2019-10-29 Thread Simon Sapin

On 28/10/2019 17:27, smaug wrote:

Quite often one has just a laptop. Not compiling tons of Rust stuff all the 
time would be really nice.
(I haven't figured out when stylo decides to recompile itself - it seems to be 
somewhat random.)


I’m pretty sure there is no call to a random number generator in Cargo’s 
code for dependency tracking. Spurious recompiles are bugs that are 
worth filing so that they can be fixed.


If you manage to find steps to reproduce, building with a 
CARGO_LOG=cargo::core::compiler::fingerprint environment variable should 
print some details about why Cargo things some crate (and there for 
those that transitively depend on it) needs to be rebuilt.

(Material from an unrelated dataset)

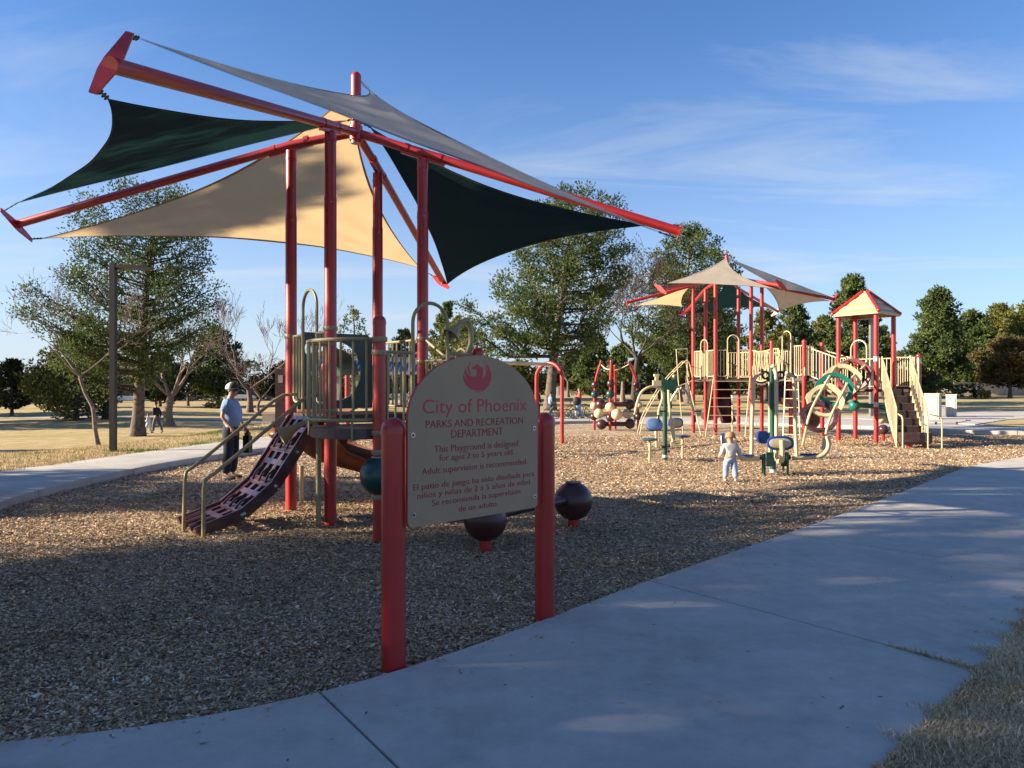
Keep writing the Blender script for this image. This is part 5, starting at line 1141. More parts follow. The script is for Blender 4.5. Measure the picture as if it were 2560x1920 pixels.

https://github.com/servo/mozjs/pull/203 is an example of a fix for such 
a bug: a combination of a `build.rs` script being over-eager in using 
`rerun-if-changed` and calling something that ends up writing to the 
source directory.


`rerun-if-changed` is documented at 
https://doc.rust-lang.org/cargo/reference/build-scripts.html



On 29/10/2019 00:54, Gerald Squelart wrote:

It's a bit annoying to see things like "force-cargo-...-build" when
nothing has changed,


That much makes sense to me: running `cargo build` is part of figuring 
out that nothing has changed. Cargo has a lot of dependency tracking 
logic, duplicating it all to avoid calling it would be unproductive and 
fragile. Running `cargo build` with a warm filesystem cache when there’s 
nothing to do should not take more than a couple of seconds. (Looking at 
the mtime of each source file.)




accompanied by lots of "waiting for file lock on package cache".


This line is printed − once − when Cargo is waiting for a filesystem 
lock. It showing up N times is a sign that there are at least N+1 copies 
of Cargo running concurrently.


It would be nice to run Cargo only once and tell it up-front everything 
it needs to do (with `-p foo` multiple times, or `--all`, or 
`default-memebers` 
https://doc.rust-lang.org/cargo/reference/manifest.html#package-selection) 
rather that having multiples copies competing for a shared resource.